The Norwegian mathematician Niels Henrik Abel, an early fan of Cauchy’s approach, wrote in 1828, “Divergent series are the invention of the devil, and it is shameful to base on them any demonstration whatsoever.” Hardy’s view, which is our view today, is more forgiving. There are some divergent series to which we ought to assign values and some to which we ought not, and some to which we ought or ought not depending on the context in which the series arises. Modern mathematicians would say that if we are to assign the Grandi series a value, it should be 1/2, because, as it turns out, all interesting theories of infinite sums either give it the value 1/2 or decline, like Cauchy’s theory, to give it any value at all. The series 1 + 2 + 3 + 4 + … has a similar status; it’s divergent, and Cauchy would have said it has no value. But if you have to assign it a value, -1/12 is probably the best choice.

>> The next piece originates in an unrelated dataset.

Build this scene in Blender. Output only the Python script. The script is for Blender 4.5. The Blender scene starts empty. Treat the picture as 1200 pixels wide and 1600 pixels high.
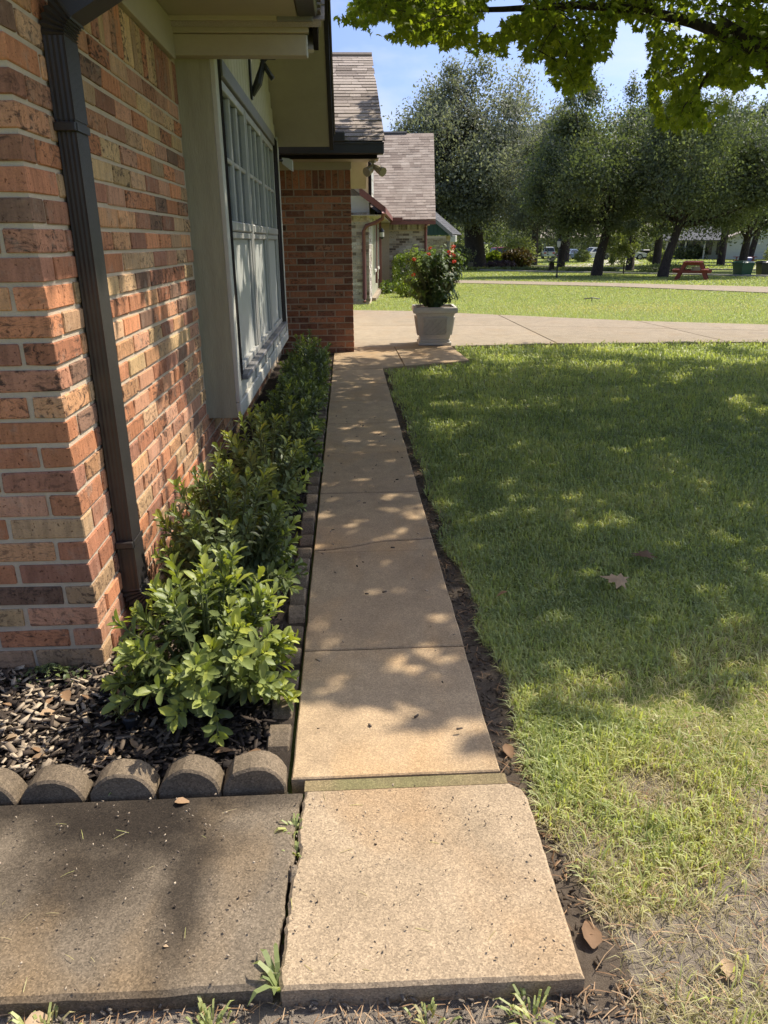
import bpy, bmesh, math, random
import numpy as np
from mathutils import Vector, Matrix

random.seed(7)
rng = np.random.default_rng(11)
sc = bpy.context.scene
COL = sc.collection

# ------------------------------------------------------------------ camera, light
FPX, CAMH = 1150.0, 1.4                       # focal length in pixels of the 1200x1600 photograph, eye height
_dy = np.array([-60, 423, -FPX]); _dz = -np.array([29, -3122, -FPX])
_dy = _dy/np.linalg.norm(_dy); _dz = _dz-_dy*(_dz@_dy); _dz /= np.linalg.norm(_dz)
_dx = np.cross(_dy, _dz)
RC = np.stack([_dx, _dy, _dz])
cam_d = bpy.data.cameras.new("camera"); cam = bpy.data.objects.new("camera", cam_d); COL.objects.link(cam)
m = Matrix([list(r)+[0] for r in RC]+[[0, 0, 0, 1]]); m.translation = Vector((0, 0, CAMH))
cam.matrix_world = m
cam_d.sensor_fit = 'VERTICAL'; cam_d.sensor_height = 36; cam_d.lens = FPX*36/1600
cam_d.clip_start = .05; cam_d.clip_end = 1500
sc.camera = cam

SUN = Vector((.65, .37, 1.0)).normalized()
sun_d = bpy.data.lights.new("sun", 'SUN'); sun_d.energy = 2.45; sun_d.angle = math.radians(.55); sun_d.color = (1, .925, .80)
sun = bpy.data.objects.new("sun", sun_d); COL.objects.link(sun)
sun.rotation_euler = SUN.to_track_quat('Z', 'Y').to_euler(); sun.location = (10, 6, 16)

w = bpy.data.worlds.new("World"); sc.world = w; w.use_nodes = True
nt = w.node_tree; nt.nodes.clear()
out = nt.nodes.new('ShaderNodeOutputWorld'); bg = nt.nodes.new('ShaderNodeBackground')
sky = nt.nodes.new('ShaderNodeTexSky'); sky.sky_type = 'NISHITA'; sky.sun_disc = False
sky.sun_elevation = math.asin(SUN.z); sky.sun_rotation = math.atan2(SUN.x, SUN.y)
sky.air_density = .5; sky.dust_density = 3.2; sky.ozone_density = 8.0
tc = nt.nodes.new('ShaderNodeTexCoord'); mp = nt.nodes.new('ShaderNodeMapping'); mp.inputs['Scale'].default_value = (1.2, 1.2, 3.2)
nz = nt.nodes.new('ShaderNodeTexNoise'); nz.inputs['Scale'].default_value = 3.0; nz.inputs['Detail'].default_value = 7; nz.inputs['Roughness'].default_value = .55
rp = nt.nodes.new('ShaderNodeValToRGB'); rp.color_ramp.elements[0].position = .50; rp.color_ramp.elements[1].position = .80
rp.color_ramp.elements[1].color = (.85, .85, .85, 1)
mx = nt.nodes.new('ShaderNodeMix'); mx.data_type = 'RGBA'; mx.inputs['B'].default_value = (3.7, 3.8, 4.0, 1)
L = nt.links.new
L(tc.outputs['Generated'], mp.inputs['Vector']); L(mp.outputs[0], nz.inputs['Vector']); L(nz.outputs['Fac'], rp.inputs['Fac'])
L(rp.outputs['Color'], mx.inputs['Factor']); L(sky.outputs[0], mx.inputs['A']); L(mx.outputs['Result'], bg.inputs['Color'])
bg.inputs['Strength'].default_value = .10
L(bg.outputs[0], out.inputs[0])

sc.view_settings.view_transform = 'Standard'; sc.view_settings.look = 'None'
sc.view_settings.gamma = 1; sc.view_settings.exposure = 1.46; sc.view_settings.use_curve_mapping = False
sc.render.engine = 'CYCLES'
sc.cycles.max_bounces = 8; sc.cycles.transparent_max_bounces = 8
try: sc.cycles.use_denoising = True
except Exception: pass

# ------------------------------------------------------------------ helpers
def proj(P):
    P = np.atleast_2d(P).astype(float)
    c = (P-np.array([0, 0, CAMH]))@RC
    d = np.where(c[:, 2] < -.01, -c[:, 2], .01)
    px = 600+FPX*c[:, 0]/d; py = 800-FPX*c[:, 1]/d
    px = np.where(c[:, 2] < -.01, px, -9999)
    return px, py, d

def g(x, y):
    return -.016*np.clip(np.asarray(y, float)-14, 0, 80)

def tag(o, label=None, cat=None, group=None, kind=None):
    if label: o['label'] = label
    if cat: o['category'] = cat
    if group: o['group'] = group
    if kind: o['kind'] = kind
    return o

def empty(name, loc=(0, 0, 0), rz=0, **k):
    o = bpy.data.objects.new(name, None); COL.objects.link(o); o.location = loc; o.rotation_euler = (0, 0, rz)
    o.empty_display_size = .2
    return tag(o, **k)

def link(name, me, mat=None, parent=None, **k):
    if mat is not None and not me.materials: me.materials.append(mat)
    o = bpy.data.objects.new(name, me); COL.objects.link(o)
    if parent is not None: o.parent = parent
    return tag(o, **k)

class MB:
    """collects polygons, with a tone value per face"""
    def __init__(s): s.v = []; s.f = []; s.t = []; s.tone = .5
    def add(s, vs, fs, tone=None):
        b = len(s.v); s.v += [tuple(p) for p in vs]
        t = s.tone if tone is None else tone
        for f in fs: s.f.append(tuple(i+b for i in f)); s.t.append(t)
    def box(s, a, b, tone=None, M=None):
        x0, y0, z0 = a; x1, y1, z1 = b
        vs = [Vector(p) for p in ((x0,y0,z0),(x1,y0,z0),(x1,y1,z0),(x0,y1,z0),(x0,y0,z1),(x1,y0,z1),(x1,y1,z1),(x0,y1,z1))]
        if M is not None: vs = [M@p for p in vs]
        s.add(vs, [(0,3,2,1),(4,5,6,7),(0,1,5,4),(1,2,6,5),(2,3,7,6),(3,0,4,7)], tone); return s
    def cbox(s, a, b, c=.004, tone=None, jit=0, M=None, skip=()):
        """box with chamfered edges"""
        a = np.array(a, float); b = np.array(b, float); ctr = (a+b)/2; h = (b-a)/2
        idx = {}; vs = []
        for sx in (-1, 1):
            for sy in (-1, 1):
                for sz in (-1, 1):
                    for ax in range(3):
                        p = h*np.array([sx, sy, sz]); q = p.copy()
                        for k in range(3):
                            if k != ax: q[k] -= c*np.array([sx, sy, sz])[k]
                        if jit: q = q+np.array([random.gauss(0, jit) for _ in range(3)])
                        idx[(sx, sy, sz, ax)] = len(vs); vs.append(Vector(ctr+q))
        fs = []
        def fix(f, n):
            p = [vs[i] for i in f]
            nn = (p[1]-p[0]).cross(p[2]-p[0])
            return f if nn.dot(Vector(n)) > 0 else f[::-1]
        for ax in range(3):
            o1, o2 = [k for k in range(3) if k != ax]
            for sg in (-1, 1):
                ring = []
                for (p, q) in ((-1,-1),(1,-1),(1,1),(-1,1)):
                    k = [0,0,0]; k[ax] = sg; k[o1] = p; k[o2] = q
                    ring.append(idx[(*k, ax)])
                n = [0,0,0]; n[ax] = sg
                fs.append(fix(ring, n))
        for ax in range(3):           # edges along ax
            o1, o2 = [k for k in range(3) if k != ax]
            for p in (-1, 1):
                for q in (-1, 1):
                    k0 = [0,0,0]; k0[ax] = -1; k0[o1] = p; k0[o2] = q
                    k1 = list(k0); k1[ax] = 1
                    n = [0,0,0]; n[o1] = p; n[o2] = q
                    fs.append(fix([idx[(*k0, o1)], idx[(*k1, o1)], idx[(*k1, o2)], idx[(*k0, o2)]], n))
        for sx in (-1, 1):
            for sy in (-1, 1):
                for sz in (-1, 1):
                    fs.append(fix([idx[(sx,sy,sz,0)], idx[(sx,sy,sz,1)], idx[(sx,sy,sz,2)]], (sx,sy,sz)))
        if M is not None: vs = [M@p for p in vs]
        s.add(vs, fs, tone); return s
    def tube(s, pts, rad, n=8, tone=None, cap=True):
        pts = [Vector(p) for p in pts]
        rad = [rad]*len(pts) if not hasattr(rad, '__len__') else rad
        vs = []; up = Vector((.13, .27, .95))
        for i, p in enumerate(pts):
            d = (pts[min(i+1, len(pts)-1)]-pts[max(i-1, 0)]).normalized()
            a = d.cross(up)
            if a.length < 1e-3: a = d.cross(Vector((1, 0, 0)))
            a.normalize(); b = d.cross(a)
            for k in range(n):
                t = 2*math.pi*k/n; vs.append(p+(a*math.cos(t)+b*math.sin(t))*rad[i])
        fs = []
        for i in range(len(pts)-1):
            for k in range(n):
                fs.append((i*n+k, i*n+(k+1) % n, (i+1)*n+(k+1) % n, (i+1)*n+k))
        if cap: fs += [tuple(range(n)), tuple(range((len(pts)-1)*n, len(pts)*n))[::-1]]
        fs = [f[::-1] for f in fs]
        s.add(vs, fs, tone); return s
    def loft(s, rings, tone=None, cap=True):
        n = len(rings[0]); vs = [p for r in rings for p in r]; fs = []
        for i in range(len(rings)-1):
            for k in range(n):
                fs.append((i*n+k, i*n+(k+1) % n, (i+1)*n+(k+1) % n, (i+1)*n+k))
        if cap: fs += [tuple(range(n))[::-1], tuple(range((len(rings)-1)*n, len(rings)*n))]
        s.add(vs, fs, tone); return s
    def prism(s, poly, z0, z1, ch=.006, tone=None):
        """vertical prism over a counter-clockwise outline, top edge chamfered"""
        inn = offset(poly, ch)
        r = [[(x, y, z0) for x, y in poly], [(x, y, z1-ch) for x, y in poly], [(x, y, z1) for x, y in inn]]
        return s.loft(r, tone)
    def lathe(s, prof, n=16, c=(0, 0, 0), tone=None):
        rings = [[(c[0]+r*math.cos(2*math.pi*k/n), c[1]+r*math.sin(2*math.pi*k/n), c[2]+z) for k in range(n)] for r, z in prof]
        return s.loft(rings, tone)
    def mesh(s, name, smooth=False):
        me = bpy.data.meshes.new(name); me.from_pydata(s.v, [], s.f)
        at = me.attributes.new('tone', 'FLOAT', 'FACE'); at.data.foreach_set('value', np.array(s.t, np.float32))
        if smooth: me.polygons.foreach_set('use_smooth', [True]*len(me.polygons))
        me.update(); return me
    def build(s, name, mat, parent=None, smooth=False, **k):
        return link(name, s.mesh(name, smooth), mat, parent, **k)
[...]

Why is the 0.999… problem so controversial? Because it brings our intuitions into conflict. We would like the sum of an infinite series to play nicely with arithmetic manipulations like the ones we carried out on the previous pages, and this seems to demand that the sum equal 1. On the other hand, we would like each number to be represented by a unique string of decimal digits, which conflicts with the claim that the same number can be called either 1 or 0.999… as we like. We can’t hold on to both desires at once; one must be discarded. In Cauchy’s approach, which has amply proved its worth in the two centuries since he invented it, it’s the uniqueness of the decimal expansion that goes out the window.

We’re untroubled by the fact that the English language sometimes uses two different strings of letters (i.e., two words) to refer synonymously to the same thing in the world. In the same way, it’s not so bad that two different strings of digits can refer to the same number. Is 0.999… equal to 1? It is, but only because we’ve collectively decided that 1 is the right thing for that repeated decimal to mean.